In the Classical Greek world the two activities that were honored were war and political participation. Thus labor and commerce were not honored as they offered no leisure to pursue martial and political excellence. As women could not participate in war, they could not participate in politics. Hence a distinction was made between the polis and the oikos or household. The polis was the arena of men; the oikos was the arena of women.
Initially the oikos included primarily the function of reproduction and child rearing alone, but as time passed the administration of the economic things moved into the arena of the oikos and hence into the purview of women. Our word “economics” comes from combining the Greek words oikos and nomos (or law). Economics is the law of the household which provides the economic necessities for the polis.
While not political beings, women were not slaves either. The leisure needed for political participation was supported primarily on the basis of real slavery. At its peak, the Athenian polis probably had twenty thousand male citizens. Added to that, by a factor of roughly three or four were free women and children, and then another four hundred thousand slaves and “metics,” or resident aliens needed for commerce and trade. Freedom and inequality were seen as perfectly consistent in the Greek understanding. The idea of the universal equality of human beings as individuals entered the West from a different direction—the Christian belief that we are all the equal creatures of a universal Creator/God.

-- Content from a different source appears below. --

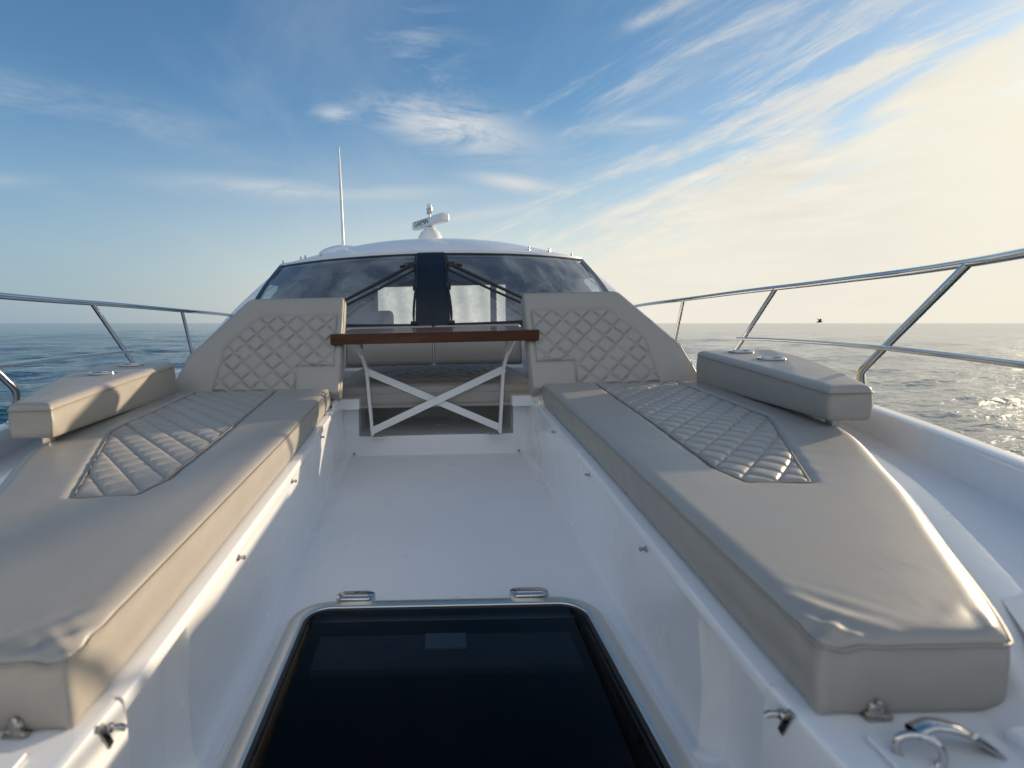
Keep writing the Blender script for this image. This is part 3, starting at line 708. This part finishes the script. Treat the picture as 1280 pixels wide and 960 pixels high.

Because of the sheer necessity posed by external threat, the Greek polisi strove for unity and solidarity. The necessary unity needed for survival required a common religion, common opinions, common tastes and even enforced common dress and patterns of consumption. Ostentatious public displays of wealth were forbidden and opposed by sumptuary laws. A Greek wandering about with the equivalent of a Rolex could be banished from the polis thereby losing any chance for political freedom.
One differentiated oneself from others not by conspicuous displays of consumption, but by great and memorable deeds and speeches. The Greeks were great lovers especially of public speaking and rhetoric. Before the arrival of Philosophy, the teachers of oratory and rhetoric (Sophists or “wise men”) were admired and respected because of the central political importance of what they taught. At a later date the same veneration became true by extension for poets and playwrights and eventually philosophers. This was a civilization of public speech in a way we can now hardly imagine.
Such a civilization was the prerequisite for the birth of Philosophy. Hence Aristotle could codify the Greek understanding when he defined man as both the “political animal” (zoon politkon) and the “animal with speech (logos).” But these were not initially two separate things. They became separate things for Aristotle and thereafter. With Aristotle we get the doctrinal separation of theory and practice, Politics and Philosophy. This was a fateful move. The True and pure logos increasingly became separated from the Public Space of the polis.
Politics for the pre-philosophic Greeks was primarily speech and public decision making about war, justice and the rites of public religion, and not the interest group politics we now know which is primarily based on competing economic interests. In fact, the Greeks abhorred the notion of what we call interest groups, or what James Madison would call “factions.” Politics for them was categorically not the competition of different interests, as in economic interests.
Contrary to Marx, politics so understood could not be reduced to a mere epiphenomenon of economics. This is why the Greeks always saw commerce as corrupting; it always created competing interests where solidarity was needed. If the marketplace was allowed into the Public Space it would always bring with it the corrupting influence of competing interests, destroying the necessary solidarity needed for war and public deliberation. To put it mildly, Greek Republics were homogeneous.
This helps explain the Greek, and until very recently the overall Republican, preference for farming over commerce—not to mention that farmers cannot remove their assets from the nation. Farming does not foster anywhere near as many factions as does commerce. And it does not produce superfluous wealth, luxury and opulence which destroy participatory equality.
With the Greeks emerged a picture that retained vitality right down to the so called Anti-Federalists during the time of the American Founding. A permutation of this vision is given manifestation in the thinking and writing of Thomas Jefferson despite the also evident Lockean language of the Declaration of Independence. In that understanding, the best Republican citizen is a relatively equal participating citizen farmer who is part of an armed militia. This understanding is codified in the Second Amendment to the US Constitution with its “Free State” language.